Vero è che la ricorrente sollecita una nuova valutazione delle risultanze fattuali ad opera di questa Corte, tentando surrettiziamente di trasformare il giudizio di legittimità in un terzo grado di merito, nel quale ridiscutere il contenuto della vicenda per cui è processo, nonchè le opzioni espresse al riguardo espresse dai giudici di appello, non condivise e per ciò solo censurate al fine di ottenerne la sostituzione con altra alternativa e consona ai propri desiderata (e ciò sebbene la fungibilità nella ricostruzione di un fatto non sia postulabile nel giudizio di cassazione).

2. Resta ovviamente assorbito l’altro motivo di ricorso con cui si ridiscute la regolazione delle spese, sul presupposto di un diverso esito della causa.

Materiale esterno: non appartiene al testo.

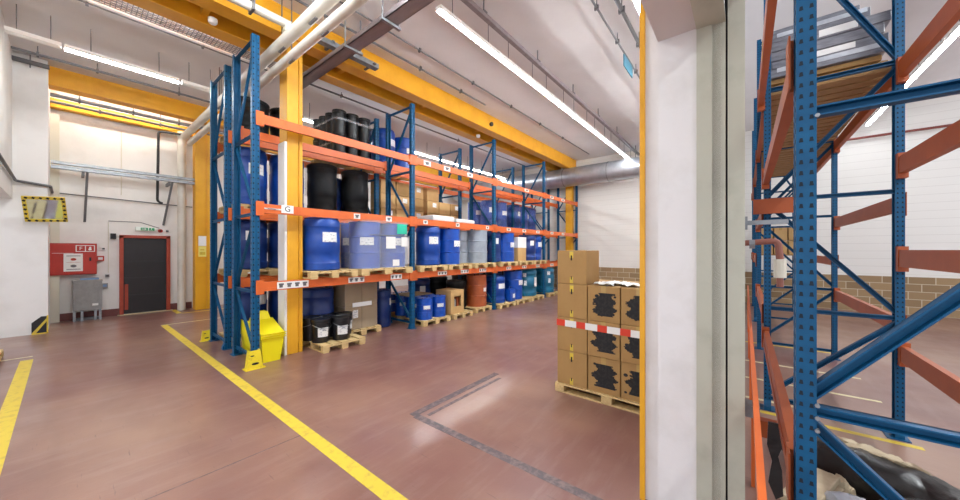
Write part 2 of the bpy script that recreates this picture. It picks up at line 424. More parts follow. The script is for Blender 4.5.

Il ricorso va, dunque, rigettato.

Le spese del giudizio di legittimità, liquidate come in dispositivo, seguono la soccombenza.

PQM

La Corte rigetta il ricorso e condanna la ricorrente al rimborso delle spese del giudizio di cassazione, liquidate in favore del CONDOMINIO di (OMISSIS) in Euro 2.200,00 (di cui Euro 200,00 per spese) e in favore della ALLIANZ s.p.a. in Euro 2.700,00 (di cui Euro 200,00 per spese), oltre, per entrambi, il rimborso spese generali e accessori come per legge.

Così deciso in Roma, il 8 marzo 2009.